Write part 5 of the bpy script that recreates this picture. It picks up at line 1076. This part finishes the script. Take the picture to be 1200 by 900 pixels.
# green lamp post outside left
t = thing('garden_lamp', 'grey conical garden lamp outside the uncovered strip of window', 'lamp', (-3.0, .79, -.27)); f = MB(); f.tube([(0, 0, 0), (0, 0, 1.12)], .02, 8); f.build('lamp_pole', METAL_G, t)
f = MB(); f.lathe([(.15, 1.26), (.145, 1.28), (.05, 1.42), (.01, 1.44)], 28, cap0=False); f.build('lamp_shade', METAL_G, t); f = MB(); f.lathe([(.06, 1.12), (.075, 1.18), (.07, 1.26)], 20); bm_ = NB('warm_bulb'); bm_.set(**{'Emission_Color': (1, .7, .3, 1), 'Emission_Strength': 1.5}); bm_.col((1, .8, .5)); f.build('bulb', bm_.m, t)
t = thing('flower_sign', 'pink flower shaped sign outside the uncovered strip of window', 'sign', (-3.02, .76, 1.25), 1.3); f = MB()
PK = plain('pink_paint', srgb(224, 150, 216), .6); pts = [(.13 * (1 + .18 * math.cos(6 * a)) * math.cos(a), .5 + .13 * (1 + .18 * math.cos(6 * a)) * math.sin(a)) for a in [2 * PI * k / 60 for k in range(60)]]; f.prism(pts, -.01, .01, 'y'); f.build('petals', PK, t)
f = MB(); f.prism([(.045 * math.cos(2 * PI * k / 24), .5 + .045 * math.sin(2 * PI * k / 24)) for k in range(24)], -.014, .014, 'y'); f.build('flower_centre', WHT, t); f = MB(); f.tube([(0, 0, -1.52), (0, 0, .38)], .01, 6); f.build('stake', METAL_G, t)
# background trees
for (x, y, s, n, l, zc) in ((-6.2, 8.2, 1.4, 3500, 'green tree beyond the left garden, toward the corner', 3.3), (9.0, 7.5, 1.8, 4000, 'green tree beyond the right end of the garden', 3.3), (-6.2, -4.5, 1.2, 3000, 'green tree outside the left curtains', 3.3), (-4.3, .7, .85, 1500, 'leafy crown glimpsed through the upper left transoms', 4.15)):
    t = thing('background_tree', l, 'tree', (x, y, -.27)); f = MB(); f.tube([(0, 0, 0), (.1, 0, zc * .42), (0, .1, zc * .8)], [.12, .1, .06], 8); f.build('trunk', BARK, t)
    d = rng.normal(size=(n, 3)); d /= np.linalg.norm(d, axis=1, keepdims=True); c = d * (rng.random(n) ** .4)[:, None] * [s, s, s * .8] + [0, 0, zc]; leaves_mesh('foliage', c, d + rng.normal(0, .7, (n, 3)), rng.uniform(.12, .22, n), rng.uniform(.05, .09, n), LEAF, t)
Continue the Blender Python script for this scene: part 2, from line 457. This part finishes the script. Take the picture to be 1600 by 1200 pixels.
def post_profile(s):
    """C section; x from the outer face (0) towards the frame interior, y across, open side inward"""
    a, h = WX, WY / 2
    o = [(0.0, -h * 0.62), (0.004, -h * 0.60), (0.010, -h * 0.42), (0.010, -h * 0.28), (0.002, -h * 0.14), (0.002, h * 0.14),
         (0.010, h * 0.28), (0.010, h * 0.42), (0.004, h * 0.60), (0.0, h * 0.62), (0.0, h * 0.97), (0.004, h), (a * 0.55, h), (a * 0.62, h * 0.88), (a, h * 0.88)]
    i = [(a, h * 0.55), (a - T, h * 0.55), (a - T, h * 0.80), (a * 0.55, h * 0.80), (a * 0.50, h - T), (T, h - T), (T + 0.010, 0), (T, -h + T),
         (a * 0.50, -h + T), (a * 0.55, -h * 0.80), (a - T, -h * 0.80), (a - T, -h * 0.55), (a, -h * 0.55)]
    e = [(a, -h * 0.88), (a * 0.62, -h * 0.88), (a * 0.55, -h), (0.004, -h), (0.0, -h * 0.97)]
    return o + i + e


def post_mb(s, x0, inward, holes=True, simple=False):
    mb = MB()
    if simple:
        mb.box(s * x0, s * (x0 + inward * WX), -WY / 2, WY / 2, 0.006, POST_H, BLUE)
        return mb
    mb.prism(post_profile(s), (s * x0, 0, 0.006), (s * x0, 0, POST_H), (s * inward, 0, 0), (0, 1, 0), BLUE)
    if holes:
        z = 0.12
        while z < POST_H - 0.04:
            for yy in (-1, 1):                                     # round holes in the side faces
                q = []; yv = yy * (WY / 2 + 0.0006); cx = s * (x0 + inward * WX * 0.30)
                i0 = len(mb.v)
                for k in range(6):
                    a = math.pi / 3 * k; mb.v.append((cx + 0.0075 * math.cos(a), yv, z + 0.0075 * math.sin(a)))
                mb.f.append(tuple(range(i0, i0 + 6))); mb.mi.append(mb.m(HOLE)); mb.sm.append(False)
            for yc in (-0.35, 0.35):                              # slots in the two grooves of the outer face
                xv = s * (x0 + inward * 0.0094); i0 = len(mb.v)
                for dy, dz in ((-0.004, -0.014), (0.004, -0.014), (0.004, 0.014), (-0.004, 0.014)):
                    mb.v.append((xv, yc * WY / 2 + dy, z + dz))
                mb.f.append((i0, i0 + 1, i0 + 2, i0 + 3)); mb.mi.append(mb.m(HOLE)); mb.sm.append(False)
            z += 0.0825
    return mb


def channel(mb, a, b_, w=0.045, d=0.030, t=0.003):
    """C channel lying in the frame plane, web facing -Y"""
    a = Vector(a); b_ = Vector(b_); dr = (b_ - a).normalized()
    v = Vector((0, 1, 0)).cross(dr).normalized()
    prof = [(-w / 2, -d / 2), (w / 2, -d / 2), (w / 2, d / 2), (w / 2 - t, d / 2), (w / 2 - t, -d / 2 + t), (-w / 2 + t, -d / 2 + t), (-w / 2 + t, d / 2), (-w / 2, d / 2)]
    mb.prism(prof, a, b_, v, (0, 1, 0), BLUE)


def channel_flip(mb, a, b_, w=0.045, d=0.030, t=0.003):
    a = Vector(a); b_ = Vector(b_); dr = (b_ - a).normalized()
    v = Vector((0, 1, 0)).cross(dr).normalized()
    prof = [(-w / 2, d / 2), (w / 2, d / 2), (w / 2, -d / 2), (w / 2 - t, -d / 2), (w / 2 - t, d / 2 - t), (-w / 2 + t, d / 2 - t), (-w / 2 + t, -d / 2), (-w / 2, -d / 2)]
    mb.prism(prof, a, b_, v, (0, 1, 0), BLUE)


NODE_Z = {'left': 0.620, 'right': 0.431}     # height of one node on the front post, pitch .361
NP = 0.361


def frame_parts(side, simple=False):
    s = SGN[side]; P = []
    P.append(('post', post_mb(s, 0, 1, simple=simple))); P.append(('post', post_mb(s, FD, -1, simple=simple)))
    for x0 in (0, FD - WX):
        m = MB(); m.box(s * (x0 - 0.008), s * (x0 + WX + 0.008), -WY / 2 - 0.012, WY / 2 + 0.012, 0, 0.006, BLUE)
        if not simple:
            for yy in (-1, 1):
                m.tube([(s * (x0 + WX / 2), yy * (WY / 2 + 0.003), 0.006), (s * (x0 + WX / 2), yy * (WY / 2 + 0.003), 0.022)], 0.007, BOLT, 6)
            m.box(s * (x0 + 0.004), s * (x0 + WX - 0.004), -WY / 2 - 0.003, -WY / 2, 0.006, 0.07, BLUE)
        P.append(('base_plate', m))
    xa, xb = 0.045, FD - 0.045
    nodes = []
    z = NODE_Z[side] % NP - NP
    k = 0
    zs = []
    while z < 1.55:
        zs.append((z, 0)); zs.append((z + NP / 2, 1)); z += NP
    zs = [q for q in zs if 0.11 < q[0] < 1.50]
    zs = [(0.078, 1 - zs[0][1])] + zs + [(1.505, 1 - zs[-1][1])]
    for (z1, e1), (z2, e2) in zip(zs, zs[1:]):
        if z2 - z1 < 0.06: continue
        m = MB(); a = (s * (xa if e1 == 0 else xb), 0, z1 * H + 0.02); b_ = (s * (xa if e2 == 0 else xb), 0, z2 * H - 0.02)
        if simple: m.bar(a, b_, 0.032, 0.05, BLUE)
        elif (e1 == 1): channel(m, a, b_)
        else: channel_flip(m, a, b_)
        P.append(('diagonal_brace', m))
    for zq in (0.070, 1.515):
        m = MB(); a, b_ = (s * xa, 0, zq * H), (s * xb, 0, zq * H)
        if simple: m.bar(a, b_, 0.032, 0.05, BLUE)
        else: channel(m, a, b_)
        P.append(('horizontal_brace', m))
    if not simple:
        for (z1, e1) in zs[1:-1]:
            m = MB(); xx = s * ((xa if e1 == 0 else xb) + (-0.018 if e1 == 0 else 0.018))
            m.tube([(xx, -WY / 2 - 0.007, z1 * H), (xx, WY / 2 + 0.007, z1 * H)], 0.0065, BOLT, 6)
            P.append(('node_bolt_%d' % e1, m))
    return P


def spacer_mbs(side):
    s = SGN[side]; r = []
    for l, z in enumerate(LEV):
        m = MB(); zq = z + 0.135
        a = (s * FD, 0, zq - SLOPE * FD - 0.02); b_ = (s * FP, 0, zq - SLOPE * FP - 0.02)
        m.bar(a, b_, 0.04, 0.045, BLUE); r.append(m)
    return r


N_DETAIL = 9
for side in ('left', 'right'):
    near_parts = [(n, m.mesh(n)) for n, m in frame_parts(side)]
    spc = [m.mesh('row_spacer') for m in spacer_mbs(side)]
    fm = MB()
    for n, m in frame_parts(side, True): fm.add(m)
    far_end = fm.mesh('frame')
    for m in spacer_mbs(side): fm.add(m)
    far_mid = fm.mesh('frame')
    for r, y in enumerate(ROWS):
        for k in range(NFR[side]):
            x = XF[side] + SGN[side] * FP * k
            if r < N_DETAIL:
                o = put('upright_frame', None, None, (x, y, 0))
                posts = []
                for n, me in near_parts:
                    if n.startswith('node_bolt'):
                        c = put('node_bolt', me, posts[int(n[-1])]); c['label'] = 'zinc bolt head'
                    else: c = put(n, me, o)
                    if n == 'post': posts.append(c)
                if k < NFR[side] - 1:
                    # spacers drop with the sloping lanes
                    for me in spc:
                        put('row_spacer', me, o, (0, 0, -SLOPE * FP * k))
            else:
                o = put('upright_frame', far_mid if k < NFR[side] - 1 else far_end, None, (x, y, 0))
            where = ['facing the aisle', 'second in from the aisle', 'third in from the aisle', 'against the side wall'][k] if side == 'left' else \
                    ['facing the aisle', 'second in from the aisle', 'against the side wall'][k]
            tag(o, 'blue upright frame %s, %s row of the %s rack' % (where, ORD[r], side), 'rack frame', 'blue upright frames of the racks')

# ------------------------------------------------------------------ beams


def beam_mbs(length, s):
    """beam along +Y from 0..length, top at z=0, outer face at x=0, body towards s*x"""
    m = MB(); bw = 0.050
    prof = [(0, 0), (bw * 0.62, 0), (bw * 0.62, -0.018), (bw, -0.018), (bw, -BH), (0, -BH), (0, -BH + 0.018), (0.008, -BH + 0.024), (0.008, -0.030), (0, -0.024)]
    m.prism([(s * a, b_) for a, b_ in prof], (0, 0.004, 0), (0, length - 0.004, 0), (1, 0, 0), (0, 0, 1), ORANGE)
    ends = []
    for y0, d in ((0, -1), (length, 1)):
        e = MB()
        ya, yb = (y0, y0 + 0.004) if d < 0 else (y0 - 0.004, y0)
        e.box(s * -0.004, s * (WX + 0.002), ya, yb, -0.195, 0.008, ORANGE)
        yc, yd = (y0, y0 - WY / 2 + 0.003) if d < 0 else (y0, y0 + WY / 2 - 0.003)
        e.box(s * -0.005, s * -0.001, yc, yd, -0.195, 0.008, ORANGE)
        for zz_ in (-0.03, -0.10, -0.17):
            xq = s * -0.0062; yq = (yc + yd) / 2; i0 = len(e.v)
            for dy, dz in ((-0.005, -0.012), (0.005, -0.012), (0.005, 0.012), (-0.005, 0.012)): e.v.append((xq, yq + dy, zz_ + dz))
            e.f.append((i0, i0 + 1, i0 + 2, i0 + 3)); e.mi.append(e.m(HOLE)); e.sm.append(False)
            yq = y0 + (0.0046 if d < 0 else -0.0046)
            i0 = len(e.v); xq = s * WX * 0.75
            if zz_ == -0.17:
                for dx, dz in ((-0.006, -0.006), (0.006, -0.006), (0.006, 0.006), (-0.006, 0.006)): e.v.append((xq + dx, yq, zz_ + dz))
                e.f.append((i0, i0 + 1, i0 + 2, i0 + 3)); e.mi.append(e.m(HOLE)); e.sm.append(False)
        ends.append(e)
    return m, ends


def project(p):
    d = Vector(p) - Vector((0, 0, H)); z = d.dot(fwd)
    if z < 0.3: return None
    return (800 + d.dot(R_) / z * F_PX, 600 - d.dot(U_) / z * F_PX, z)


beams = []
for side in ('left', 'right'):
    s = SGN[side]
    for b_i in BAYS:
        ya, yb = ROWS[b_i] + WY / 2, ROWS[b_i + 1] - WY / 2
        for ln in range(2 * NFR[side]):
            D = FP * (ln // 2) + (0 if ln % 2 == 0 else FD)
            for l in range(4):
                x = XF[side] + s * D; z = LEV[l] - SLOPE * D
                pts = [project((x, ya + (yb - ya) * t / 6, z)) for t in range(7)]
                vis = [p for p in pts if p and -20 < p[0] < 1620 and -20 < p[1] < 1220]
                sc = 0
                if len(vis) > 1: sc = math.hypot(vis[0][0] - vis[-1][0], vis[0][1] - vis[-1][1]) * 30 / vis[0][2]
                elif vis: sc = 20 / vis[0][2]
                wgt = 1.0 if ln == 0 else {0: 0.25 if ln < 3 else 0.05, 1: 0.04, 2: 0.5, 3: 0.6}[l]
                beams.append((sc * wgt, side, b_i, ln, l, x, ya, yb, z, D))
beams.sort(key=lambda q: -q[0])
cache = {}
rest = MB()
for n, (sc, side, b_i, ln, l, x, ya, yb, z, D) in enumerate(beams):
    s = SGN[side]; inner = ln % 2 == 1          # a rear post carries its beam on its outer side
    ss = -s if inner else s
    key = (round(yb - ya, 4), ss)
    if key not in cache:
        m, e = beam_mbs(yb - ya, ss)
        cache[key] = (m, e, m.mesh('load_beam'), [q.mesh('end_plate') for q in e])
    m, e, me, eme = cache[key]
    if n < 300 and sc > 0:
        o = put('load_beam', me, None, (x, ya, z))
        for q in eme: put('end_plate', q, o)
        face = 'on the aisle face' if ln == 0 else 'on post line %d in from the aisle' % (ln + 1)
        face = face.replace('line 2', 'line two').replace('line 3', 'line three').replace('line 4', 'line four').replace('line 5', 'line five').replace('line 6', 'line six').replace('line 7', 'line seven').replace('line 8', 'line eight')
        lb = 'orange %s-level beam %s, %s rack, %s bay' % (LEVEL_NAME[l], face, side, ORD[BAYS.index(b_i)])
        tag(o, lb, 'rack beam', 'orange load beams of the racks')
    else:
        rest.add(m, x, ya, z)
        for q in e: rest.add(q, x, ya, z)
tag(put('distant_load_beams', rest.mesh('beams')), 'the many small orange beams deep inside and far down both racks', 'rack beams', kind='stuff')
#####
Lines holding the word "picture" in the entries above are the ones to pull out. Copy them all.

Write part 5 of the bpy script that recreates this picture. It picks up at line 1076. This part finishes the script. Take the picture to be 1200 by 900 pixels.
Continue the Blender Python script for this scene: part 2, from line 457. This part finishes the script. Take the picture to be 1600 by 1200 pixels.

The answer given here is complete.